Task objective
Nothing but the lines from the top of the data to the line holding "stc, .002); y += .125" should be printed, word for word and both ends included; leave the pictures out.

○ ○ ○

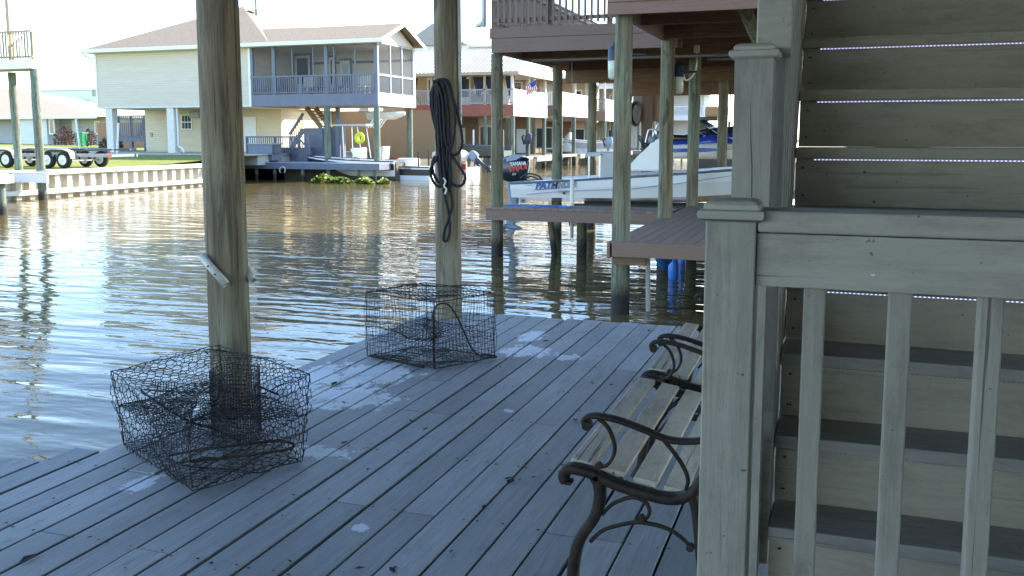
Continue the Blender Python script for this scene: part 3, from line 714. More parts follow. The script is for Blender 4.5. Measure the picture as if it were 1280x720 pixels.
hs = lambda y: 1.60 + (y - 2.36)*sl
b = MB(); b.prism([(-.197, 2.395, hs(2.395)), (-.197, 4.7, hs(4.7)), (-.197, 4.7, hs(4.7)+.155), (-.197, 2.395, hs(2.395)+.155)], (.085, 0, 0)); b.build('handrail', M['rail'], stc, .004)
y = 2.47
while y < 4.6:
    b = MB(); b.box(-.1655, -.1285, y, y+.038, onslope(y, .10), hs(y)+.01); b.build('baluster', M['railz'], stc, .002); y += .125

# our own house overhead, carried by the pilings (above and behind the picture)
oh = thing('raised_house', 'underside of the raised house above the dock', 'house', (0, 0, 3))
b = MB(); b.box(-3.4, 8, -9, 7.15, 3.02, 3.06)
for i in range(26): b.box(-3.4, 8, -9 + .62*i, -8.96 + .62*i, 3.06, 3.3)
b.build('floor_joists', M['joist'], oh)
b = MB(); b.box(-3.45, 8, -9, 7.2, 3.3, 6.2); b.build('walls', M['greyside'], oh)
b = MB(); b.prism([(-4.2, -9.6, 6.2), (-4.2, 7.8, 6.2), (-4.2, -.9, 8.8)], (13, 0, 0)); b.build('roof', M['roof'], oh)
b = MB(); b.box(.2, 8, -4.6, -4.45, -.5, 3.0); b.box(3.05, 3.2, -5, 2.2, -.5, 3.0); b.build('stair_shade_wall', M['greyside'], oh)  # unseen walls added behind and to the right to darken the stairs
for (px, py) in ((4.5, 4.06), (4.5, 6.79), (-3.02, .4), (-3.02, -4), (4.5, -4)):
    b = MB(); b.tube([(px, py, -2.2), (px, py, 3.02)], .11, 12); b.build('piling', M['pile'], oh)

# ================================================================== NEIGHBOUR: raised deck, boat slip, piers
nb = thing('stilt_house', 'raised house on green round pilings with brown deck above the white fishing boat', 'house', (0, 16, WZ))
def piling(mb, cx, cy, r, z0, z1, seed, n=18, lean=(0, 0)):
    rr = random.Random(seed); ph = [rr.uniform(0, 6.28) for _ in range(4)]; rs = []
    m = 22
    for i in range(m):
        z = z0 + (z1 - z0) * i / (m-1); k = z - WZ
        rs.append([Vector((cx + lean[0]*k + (r*(1.03-.06*i/m) * (1 + .03*math.sin(2*a+ph[0]+z*.7) + .02*math.sin(3*a+ph[1]-z) + rr.uniform(-.008, .008)))*math.cos(a),
                           cy + lean[1]*k + r*(1.03-.06*i/m) * (1 + .03*math.sin(2*a+ph[0]+z*.7) + .02*math.sin(3*a+ph[1]-z))*math.sin(a), z)) for a in [2*math.pi*j/n for j in range(n)]])
    mb.rings(rs, True, True)
NP = [(-2.55, 11.50, .118, 2.98), (-2.62, 15.1, .118, 3.10), (-2.60, 18.0, .115, 3.10), (-6.05, 16.42, .112, 3.0), (-5.81, 19.6, .112, 3.0), (-5.64, 22.0, .112, 3.0), (-2.49, 21.8, .115, 3.0), (-2.36, 24.3, .10, 3.0)]
for i, (cx, cy, r, zt) in enumerate(NP):
    b = MB(); piling(b, cx, cy, r, -2.5, zt, 40+i); b.build('piling', M['npile'], nb)
for (cx, cy) in ((.9, 11.5), (.9, 15.1), (.9, 18.), (.9, 21.5), (4, 11.5), (4, 18)):
    b = MB(); piling(b, cx, cy, .115, -2.5, 3.0, int(cx*7+cy)); b.build('piling', M['npile'], nb)
# fascia boards: near end beam, and the long front of the wider deck behind
b = MB(); b.box(-2.70, 6, 11.28, 11.33, 2.94, 3.30); b.box(-2.70, 6, 11.262, 11.278, 3.09, 3.62); b.build('end_beam', M['brown'], nb, .004)
b = MB(); b.box(-2.72, -2.66, 11.335, 16.3, 3.00, 3.45); b.build('side_beam', M['brown'], nb, .004)
fy = 16.32
b = MB(); b.box(-6.12, -2.6, fy, fy+.05, 3.01, 3.27); b.build('front_beam', M['brown'], nb, .004)
b = MB(); b.box(-6.15, -2.6, fy-.012, fy+.04, 3.273, 3.46); b.build('front_board', M['brown'], nb, .004)
b = MB(); b.box(-6.12, -6.07, fy+.052, 24.5, 3.01, 3.27); b.box(-6.15, -6.09, fy+.042, 24.5, 3.273, 3.46); b.build('side_board', M['brown'], nb, .004)
b = MB(); b.box(-6.05, 6, fy+.06, 24.5, 3.40, 3.45); b.box(-2.65, 6, 11.34, fy+.05, 3.40, 3.45); b.build('floor_boards', M['beamy'], nb)
b = MB()
for yy in (13.25, 15.1, 18.0, 21.5): b.box(-2.66 if yy < 16.3 else -6.04, 6, yy-.16, yy-.09, 3.02, 3.34)
for yy in (12.2, 14.1): b.box(-2.655, 6, yy-.02, yy+.02, 3.16, 3.39)
b.build('cross_beam', M['beam'], nb, .004)
b = MB(); x = -5.6
while x < 6: b.box(x-.02, x+.02, (fy+.06 if x < -2.62 else 11.34), 24.4, 3.345, 3.398); x += .61
b.build('joists', M['beamy'], nb)
for yy in (13.1, 14.97):                                     # scalloped brackets beside the posts
    b = MB(); x0 = -2.64
    b.prism([(x0, yy-.035, 3.34), (x0, yy-.035, 3.19), (x0+.08, yy-.035, 3.155), (x0+.16, yy-.035, 3.16), (x0+.22, yy-.035, 3.10), (x0+.34, yy-.035, 3.03), (x0+.46, yy-.035, 3.02), (x0+.46, yy-.035, 3.34)], (0, .03, 0)); b.build('bracket', M['beam'], nb, .003)
# deck railing
b = MB()
b.box(-6.14, -2.75, fy+.0, fy+.09, 4.40, 4.44); b.box(-6.11, -2.75, fy+.02, fy+.06, 3.56, 3.63); b.box(-6.11, -2.75, fy+.02, fy+.06, 3.93, 4.01); b.box(-6.11, -2.75, fy+.02, fy+.06, 4.31, 4.398)
for yy in (0,): b.box(-6.14, -6.05, fy+.1, 24.5, 4.40, 4.44); b.box(-6.11, -6.07, fy+.1, 24.5, 3.56, 3.63); b.box(-6.11, -6.07, fy+.1, 24.5, 4.31, 4.398)
b.build('deck_rail', M['brown'], nb, .004)
for x in (-6.10, -5.0, -3.9, -2.8):
    b = MB(); b.box(x-.045, x+.045, fy+.061, fy+.15, 3.46, 4.395); b.build('rail_post', M['brown'], nb, .004)
b = MB(); x = -6.0
while x < -2.8: b.box(x, x+.04, fy-.018, fy+.018, 3.50, 4.39); x += .118
y = fy + .2
while y < 24: b.box(-6.145, -6.112, y, y+.04, 3.50, 4.39); y += .118
o = b.build('balusters', M['brown'], nb); 
# downspout at the left end of the deck
b = MB(); p = smooth_path([(-6.26, fy-.03, 6.2), (-6.26, fy-.03, 3.7), (-6.27, fy-.04, 3.58), (-6.34, fy-.05, 3.52), (-6.40, fy-.05, 3.51)], 4); b.strap(p, .10, .07, (0, 1, 0)); b.build('downspout', M['white'], nb)
# house body above, out of the picture, that shades the slip
b = MB(); b.box(-2.6, 9, 11.42, 25, 3.63, 6.85); b.build('walls', M['greyside'], nb)
b = MB(); b.prism([(-6.4, 10.4, 6.855), (-6.4, 27, 6.855), (-6.4, 18.8, 10.6)], (17, 0, 0)); b.build('roof', M['roofgrey'], nb)
for (x, y) in ((-6.05, fy+.1), (-4.3, fy+.1)):
    b = MB(); b.box(x-.045, x+.045, y+.06, y+.15, 4.45, 6.85); b.build('porch_post', M['brown'], nb)
# pipe under the beams, cables and the boat-lift line
b = MB(); b.tube([(-5.6, 17.2, 2.93), (2, 17.2, 2.93)], .03, 8); b.build('lift_pipe', M['galv'], nb)
b = MB(); b.tube([(-2.5, 19.0, 3.02), (.5, 19.0, 2.99)], .035, 8); b.build('lift_pipe', M['galv'], nb)
b = MB(); p1 = atY(715, 76, 17.9); p2 = atY(715, 214, 17.9); b.tube([p1 + Vector((0, 0, .1)), p2 - Vector((0, 0, .75))], .006, 6); b.build('lift_cable', M['galv'], nb)
b = MB(); b.box(p1.x-.05, p1.x+.05, 17.85, 17.95, p1.z, p1.z+.22); b.build('lift_pulley', M['galv'], nb, .01)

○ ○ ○

Result for this task
Continue the Blender Python script for this scene: part 3, from line 714. More parts follow. The script is for Blender 4.5. Measure the picture as if it were 1280x720 pixels.
hs = lambda y: 1.60 + (y - 2.36)*sl
b = MB(); b.prism([(-.197, 2.395, hs(2.395)), (-.197, 4.7, hs(4.7)), (-.197, 4.7, hs(4.7)+.155), (-.197, 2.395, hs(2.395)+.155)], (.085, 0, 0)); b.build('handrail', M['rail'], stc, .004)
y = 2.47
while y < 4.6:
    b = MB(); b.box(-.1655, -.1285, y, y+.038, onslope(y, .10), hs(y)+.01); b.build('baluster', M['railz'], stc, .002); y += .125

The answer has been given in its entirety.